The Creative Strategies for Change (CSC) defines these terms in a convenient way. “Diversity” is defined as the differences within a group, and the level at which those differences are represented. Simply accomplishing diversity in the workplace is not enough, however, if those diverse voices are treated differently or have no voice. 

“Equity” can be thought of as promoting an environment that does not involve inequality or polarity. An equitable workplace does not mean everything is “equal” for each employee, rather it means that the playing field is level and fair. “Inclusion” then describes the principle that people of all characteristics and differences should be given equal opportunities and have a voice. A diverse workplace that does not offer equal opportunities to certain subgroups, and does not offer them the same “seat at the table” as others who are not considered diverse in that workforce, cannot achieve social equity in the workplace. 

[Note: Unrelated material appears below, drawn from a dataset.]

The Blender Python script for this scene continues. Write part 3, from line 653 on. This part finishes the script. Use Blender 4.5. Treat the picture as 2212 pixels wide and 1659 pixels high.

Boards, management, human resources and compliance and ethics professionals must understand these terms to effect change, but it is equally essential to know how a lack of DEI presents itself in a workplace. Racism and bias are just two examples of threats to effective corporate DEI efforts. It is the job of leadership in a business to ensure that policies are clear, processes are scrutinized, and all employees are trained on how to make a workplace diverse, fair, and inclusive for everyone. It’s also the responsibility of management to encourage and facilitate diversity by developing policies and processes that promote diversity, equity, and inclusion. They should also consistently monitor DEI in the total work environment by auditing compliance with policies, the effectiveness of policies, and encouraging a speak up culture to ensure they learn about areas for improvement. I am reminded of an old military saying, “you don’t get what you expect, you get what you inspect.” Those who do not comply with corporate expectations must be held accountable in order for DEI initiatives to effect change.

Assessing the need for adjustments to a corporate DEI compliance framework should be a frequently recurring compliance task. It is risky to wait for public shame or a charge of discrimination; the goal is to continuously educate on how to improve DEI. The first step towards promoting social equity as a corporate core value and implementing DEI initiatives is understanding these key terms.